Well now you've got me come down that rabbit hole straight thru the centre of the earth to you...!
Actually your kids are pretty spot on. Mostly they sing "where women glow and men plunder", 2nd time
"where beer does flow and men chunder". To "chunder" means to vomit." (wikipedia). So there!
The singer Colin Hay compares his lyrics to the social criticism of Born in the USA ("plunder"), "just" he's added his humour.
Not so important that 'Kombi' is German (a VW van), muesli too.
Much more important that I'd always realized them saying "vegemite sandwich" in it, but never how important it would become in my life
. "Do you speak-a my language? He just smiled and gave me a Vegemite sandwich".
In the video the Vegemite sandwich is a whole loaf thrown (flown?), the Vegemite glasses are in the cupboard,
after beer has flown (and no one chundered).

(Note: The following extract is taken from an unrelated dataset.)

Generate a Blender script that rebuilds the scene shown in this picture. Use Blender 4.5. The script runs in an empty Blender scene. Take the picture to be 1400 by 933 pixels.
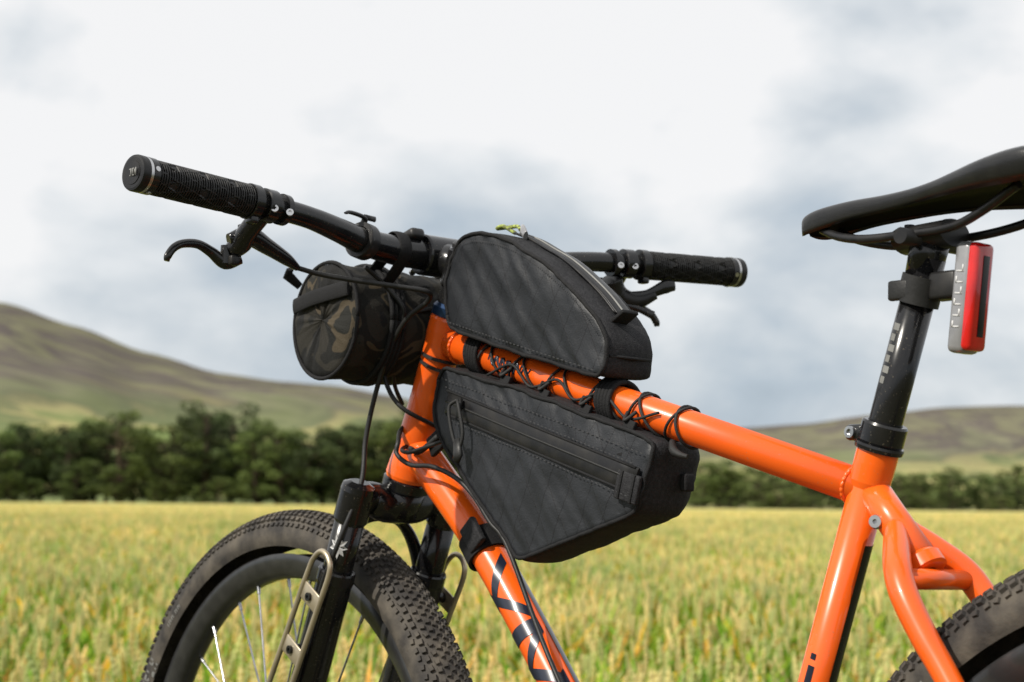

Before that the flautist Greg Ham is sitting in a gum tree playing his riff with a koala toy hanging from a string.
But a real godsend for me is songfact's pointer to the 2021 drum'n'bass version by Luude (also Australian).
Even people who don't love drum'n'bass like I do should love that version, because the beat is moderate, that flute riff sparkles differently by bringing it up an octave, I think a piccolo flute (not sure if a real one) - played more perkily? Funny, so many songs I'd think of as flute songs, this one I never ever did. (The Luude video has a burning flute in it, nothing else worth watching.) And Colin Hay decided he'd re-do the vocals himself, so that makes it very familiar too.
The flute riff unintentionally echoed 2 bars of "Kookaburra sits in an old gum tree", assumed by most to be public domain, sadly leading to a law suit that may have had a bad effect on the flautist, who died a year later.
A slower "original version 1980" is an interesting listen.